Mellon Names Strategist Lovejoy as Mortgage Chief

Mellon Bancorp has named veteran strategist David R. Lovejoy as chairman of its mortgage company.

Mr. Lovejoy, 47, a vice chairman of the Pittsburgh-based banking company, will succeed Thomas F. Donovan, who is retiring Dec. 31.

As an overseer of corporate development, Mr. Lovejoy has helped spearhead major acquisitions for Mellon, including last year's purchase of Dreyfus Corp.

He has been with Mellon since February 1993, after a 20-year stint at the former Security Pacific Corp., where he rose to vice chairman and head of merchant banking. While at SecPac, Mr. Lovejoy was also on the board of the Los Angeles branch of the Federal Reserve Bank of San Francisco.

But his career hit a snag in 1990, when SecPac experienced huge losses from international investment banking. The bank took a $360-million restructuring charge and was purchased by BankAmerica Corp. soon after.

Mr. Lovejoy now works closely with another SecPac veteran, Mellon chairman Frank Cahouet.

Mellon said it was premature to make Mr. Lovejoy available to discuss his new position. But analysts said his diverse skills and corporate status signaled that Mellon wanted a top-notch executive for the job.

The appointment "lends some stature to mortgage operations," said Anthony R. Davis, a bank analyst at Dean Witter Reynolds, New York.

Mr. Davis said Mr. Lovejoy will likely help Mellon sharpen its efforts to use mortgages as a platform for cross-selling other bank products.

Other analysts said the appointment could well indicate that Mellon wanted to expand its Houston-based mortgage unit through acquisitions. Mr. Lovejoy and executives at the mortgage unit are quite familiar with the approach.

Most recently, Mellon Mortgage purchased Metmor Financial, a deal that expanded residential and commercial servicing by $13 billion.

Some $9.3 billion of the portfolio was residential loans, boosting Mellon's residential servicing portfolio to $45 billion. The increase took Mellon to 11th place from 17th among all residential servicers.

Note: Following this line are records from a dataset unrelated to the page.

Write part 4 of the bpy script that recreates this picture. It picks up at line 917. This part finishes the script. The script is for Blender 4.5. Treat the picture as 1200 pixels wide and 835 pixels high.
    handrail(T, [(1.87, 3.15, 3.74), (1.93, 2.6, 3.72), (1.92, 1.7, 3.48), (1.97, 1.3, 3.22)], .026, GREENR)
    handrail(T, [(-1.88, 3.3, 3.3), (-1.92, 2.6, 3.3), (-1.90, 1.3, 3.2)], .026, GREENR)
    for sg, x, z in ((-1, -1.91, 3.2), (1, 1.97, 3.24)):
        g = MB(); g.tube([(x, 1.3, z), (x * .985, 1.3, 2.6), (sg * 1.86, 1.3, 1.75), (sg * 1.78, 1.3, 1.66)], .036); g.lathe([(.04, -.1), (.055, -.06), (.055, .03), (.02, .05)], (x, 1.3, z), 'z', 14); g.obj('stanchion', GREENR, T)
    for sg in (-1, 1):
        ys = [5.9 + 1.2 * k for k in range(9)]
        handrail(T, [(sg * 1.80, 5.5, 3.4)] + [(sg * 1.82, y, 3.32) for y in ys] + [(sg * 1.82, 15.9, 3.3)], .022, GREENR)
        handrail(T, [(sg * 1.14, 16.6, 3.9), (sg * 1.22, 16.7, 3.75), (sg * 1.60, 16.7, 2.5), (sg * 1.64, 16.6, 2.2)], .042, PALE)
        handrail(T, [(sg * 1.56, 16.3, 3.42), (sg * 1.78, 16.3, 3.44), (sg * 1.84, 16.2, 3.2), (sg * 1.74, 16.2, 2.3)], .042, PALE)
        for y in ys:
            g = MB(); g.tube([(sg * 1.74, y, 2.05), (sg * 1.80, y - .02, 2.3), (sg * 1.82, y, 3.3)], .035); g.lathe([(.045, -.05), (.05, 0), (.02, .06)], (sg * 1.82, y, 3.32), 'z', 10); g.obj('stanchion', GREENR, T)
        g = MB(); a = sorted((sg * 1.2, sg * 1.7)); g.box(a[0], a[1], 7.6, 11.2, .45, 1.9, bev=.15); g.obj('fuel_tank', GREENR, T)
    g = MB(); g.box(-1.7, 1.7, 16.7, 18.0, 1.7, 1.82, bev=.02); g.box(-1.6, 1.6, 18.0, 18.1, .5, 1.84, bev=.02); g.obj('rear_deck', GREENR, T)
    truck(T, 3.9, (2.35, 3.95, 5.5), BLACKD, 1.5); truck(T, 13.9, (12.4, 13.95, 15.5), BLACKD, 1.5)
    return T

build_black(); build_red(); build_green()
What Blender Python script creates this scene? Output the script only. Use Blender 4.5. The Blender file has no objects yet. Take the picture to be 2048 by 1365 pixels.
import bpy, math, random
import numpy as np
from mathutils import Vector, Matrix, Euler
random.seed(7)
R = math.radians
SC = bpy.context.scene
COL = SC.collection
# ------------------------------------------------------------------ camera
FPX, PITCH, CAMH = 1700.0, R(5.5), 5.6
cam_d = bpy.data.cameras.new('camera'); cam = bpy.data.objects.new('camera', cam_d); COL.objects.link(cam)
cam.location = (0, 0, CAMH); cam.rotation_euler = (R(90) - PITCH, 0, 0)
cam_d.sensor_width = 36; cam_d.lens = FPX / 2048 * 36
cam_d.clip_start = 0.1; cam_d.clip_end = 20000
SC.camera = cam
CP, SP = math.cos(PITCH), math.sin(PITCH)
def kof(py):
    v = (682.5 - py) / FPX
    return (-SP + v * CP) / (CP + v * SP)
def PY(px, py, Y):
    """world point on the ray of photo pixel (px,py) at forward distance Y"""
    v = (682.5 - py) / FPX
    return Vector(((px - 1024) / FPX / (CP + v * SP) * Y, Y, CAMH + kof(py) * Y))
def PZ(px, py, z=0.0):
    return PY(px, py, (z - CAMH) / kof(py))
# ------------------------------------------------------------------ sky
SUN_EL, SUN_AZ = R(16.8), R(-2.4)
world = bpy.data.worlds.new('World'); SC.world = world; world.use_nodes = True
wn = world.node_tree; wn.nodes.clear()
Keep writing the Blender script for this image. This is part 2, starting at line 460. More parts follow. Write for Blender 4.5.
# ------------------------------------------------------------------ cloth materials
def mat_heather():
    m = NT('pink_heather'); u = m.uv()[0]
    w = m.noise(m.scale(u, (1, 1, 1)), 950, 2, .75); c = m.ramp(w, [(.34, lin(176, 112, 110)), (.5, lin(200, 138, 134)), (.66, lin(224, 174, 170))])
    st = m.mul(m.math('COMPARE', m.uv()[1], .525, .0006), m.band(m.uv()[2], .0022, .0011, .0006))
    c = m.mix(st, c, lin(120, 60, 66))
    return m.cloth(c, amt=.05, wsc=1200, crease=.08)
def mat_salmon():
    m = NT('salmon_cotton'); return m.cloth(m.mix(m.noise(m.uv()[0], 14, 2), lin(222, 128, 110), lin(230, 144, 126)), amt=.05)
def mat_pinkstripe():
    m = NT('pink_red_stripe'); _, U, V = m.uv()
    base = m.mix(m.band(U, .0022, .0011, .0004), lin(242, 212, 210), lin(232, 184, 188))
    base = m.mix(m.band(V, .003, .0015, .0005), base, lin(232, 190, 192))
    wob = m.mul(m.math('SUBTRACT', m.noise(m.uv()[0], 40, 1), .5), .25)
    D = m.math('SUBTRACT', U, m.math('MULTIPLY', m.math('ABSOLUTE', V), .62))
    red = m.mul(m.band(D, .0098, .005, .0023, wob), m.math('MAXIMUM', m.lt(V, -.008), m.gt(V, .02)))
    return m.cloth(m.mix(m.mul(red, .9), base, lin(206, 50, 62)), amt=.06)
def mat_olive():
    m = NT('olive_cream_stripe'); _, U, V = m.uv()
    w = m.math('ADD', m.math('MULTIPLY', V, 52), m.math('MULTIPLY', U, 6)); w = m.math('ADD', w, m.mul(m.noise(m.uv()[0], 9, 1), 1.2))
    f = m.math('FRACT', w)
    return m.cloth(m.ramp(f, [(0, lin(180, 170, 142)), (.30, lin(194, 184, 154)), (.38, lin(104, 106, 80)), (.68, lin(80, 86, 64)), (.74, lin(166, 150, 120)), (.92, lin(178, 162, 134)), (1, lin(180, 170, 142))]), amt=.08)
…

The purchase, which closed last month, also gave Mellon a foothold in California and the Midwest, where Metmor operated a number of offices.

A longtime player on the East Coast, Mellon Mortgage entered the Northwest last year, with the purchase of U.S. Bancorp's mortgage company.

Also in 1994, Mellon Mortgage acquired Northern Mortgage Co. of Norwell, Mass., and bought four residential mortgage offices in Texas from Roosevelt Bank of Chesterfield, Mo.